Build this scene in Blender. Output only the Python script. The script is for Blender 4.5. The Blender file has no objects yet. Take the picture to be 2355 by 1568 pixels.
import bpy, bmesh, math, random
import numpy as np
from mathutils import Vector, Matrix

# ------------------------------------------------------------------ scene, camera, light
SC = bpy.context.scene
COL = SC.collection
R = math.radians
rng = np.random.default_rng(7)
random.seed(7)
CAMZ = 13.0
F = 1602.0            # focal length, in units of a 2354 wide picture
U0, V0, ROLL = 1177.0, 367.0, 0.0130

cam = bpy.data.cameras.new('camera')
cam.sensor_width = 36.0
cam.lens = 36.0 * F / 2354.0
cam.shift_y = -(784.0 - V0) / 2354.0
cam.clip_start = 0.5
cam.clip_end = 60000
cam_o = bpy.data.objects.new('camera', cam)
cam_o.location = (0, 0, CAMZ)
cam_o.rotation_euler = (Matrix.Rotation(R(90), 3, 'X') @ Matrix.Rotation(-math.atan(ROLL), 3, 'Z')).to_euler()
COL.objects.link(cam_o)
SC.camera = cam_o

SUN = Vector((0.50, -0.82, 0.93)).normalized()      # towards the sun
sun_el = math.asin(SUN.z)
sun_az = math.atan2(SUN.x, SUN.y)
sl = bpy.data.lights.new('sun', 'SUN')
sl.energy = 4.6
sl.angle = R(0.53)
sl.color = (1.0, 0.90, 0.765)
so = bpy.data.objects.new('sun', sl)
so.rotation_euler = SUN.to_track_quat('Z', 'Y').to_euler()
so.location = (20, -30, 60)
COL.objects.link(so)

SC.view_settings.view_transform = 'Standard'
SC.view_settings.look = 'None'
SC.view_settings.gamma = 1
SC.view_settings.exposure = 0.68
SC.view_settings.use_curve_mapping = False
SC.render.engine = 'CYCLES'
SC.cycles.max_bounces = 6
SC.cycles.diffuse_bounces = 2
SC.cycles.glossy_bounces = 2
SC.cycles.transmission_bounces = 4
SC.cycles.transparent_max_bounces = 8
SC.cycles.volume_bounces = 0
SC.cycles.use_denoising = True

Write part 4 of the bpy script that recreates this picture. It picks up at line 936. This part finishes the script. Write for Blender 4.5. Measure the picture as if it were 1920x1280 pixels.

* * *

Only the lines from the start of the data to the line holding "U0, V0, ROLL = 1177.0, 367.0, 0.0130" are wanted; return them exactly, both ends included.

Build this scene in Blender. Output only the Python script. The script is for Blender 4.5. The Blender file has no objects yet. Take the picture to be 2355 by 1568 pixels.
import bpy, bmesh, math, random
import numpy as np
from mathutils import Vector, Matrix

# ------------------------------------------------------------------ scene, camera, light
SC = bpy.context.scene
COL = SC.collection
R = math.radians
rng = np.random.default_rng(7)
random.seed(7)
CAMZ = 13.0
F = 1602.0            # focal length, in units of a 2354 wide picture
U0, V0, ROLL = 1177.0, 367.0, 0.0130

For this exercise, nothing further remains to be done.